The charity, which promotes non-religious beliefs, is placing posters at 100 London Underground stations this week before the campaign spreads to other UK cities. They are offering a “Thought for the Commute” from the works of four famous humanists: the novelists George Eliot and Virginia Woolf, and the philosophers Bertrand Russell and AC Grayling.
Commuters, the BHA hopes, will find the key to contentment on a crowded Tube platform via one poster, in which Russell offers his take on the secret of happiness.
Equally optimistically, another poster will quote Eliot, the author of Middlemarch, to suggest that London Underground passengers “Wear a smile and make friends”.
Andrew Copson, chief executive of the BHA, said that the two-week campaign was an attempt to show people that they were not alone in having non-religious answers to life’s big questions, and to offer humanist perspectives that, he claimed, “are still far less available to the public than religious ones”.
Thought for the Commute he added, was partly a riposte to BBC Radio Four’s Thought for the Day, which allows only religious contributors.
Mr Copson said: “Thought for the Day is one of the most graphic examples of the exclusion of humanist views from the public space. Given the BBC’s funding, we are a bit of a David against their Goliath, but hopefully people will be inspired to realise that that the religious views often broadcast at them are not the only ones.”

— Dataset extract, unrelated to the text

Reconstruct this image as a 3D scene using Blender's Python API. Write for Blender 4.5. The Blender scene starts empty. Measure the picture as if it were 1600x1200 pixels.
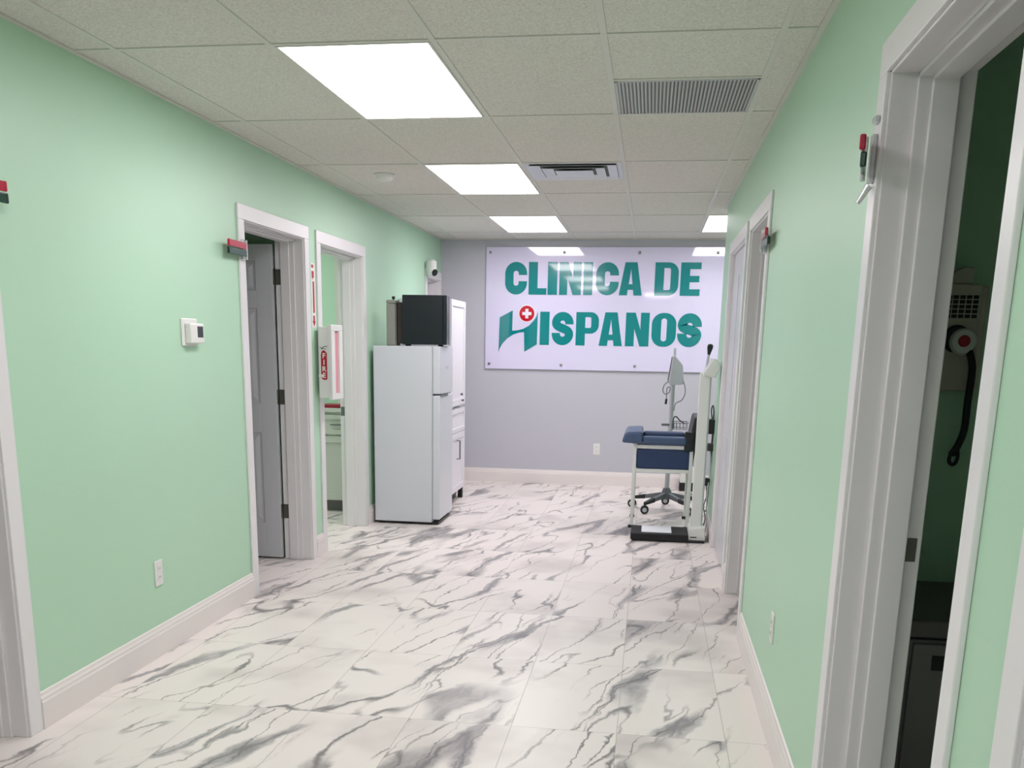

The campaign, in which commuters will also be encouraged to tweet selfies with their favourite posters, plus their own answers to the “What’s it all for?” question, follows something of a tradition for using public transport to question religious belief.
It comes five years after the BHA, which is supported by comic Ricky Gervais, backed a controversial initiative to place posters on London buses stating: “There’s probably no God. Now stop worrying and enjoy your life.”
Mr Copson said recent polling suggested 36 per cent of Britons – about 17 million people – already held Humanist beliefs.
Humanism in quotes
Virginia Woolf: “My notion is to think of the human beings first and let the abstract ideas take care of themselves.”
Bertrand Russell: “The secret of happiness is this: let your interests be as wide as possible and let your reactions to the things and persons that interest you be as far as possible friendly rather than hostile.”
George Eliot: “Wear a smile and make friends; wear a scowl and make wrinkles. What do we live for if not to make the world less difficult for each other?”
A C Grayling: “The meaning of your life is what you make it.”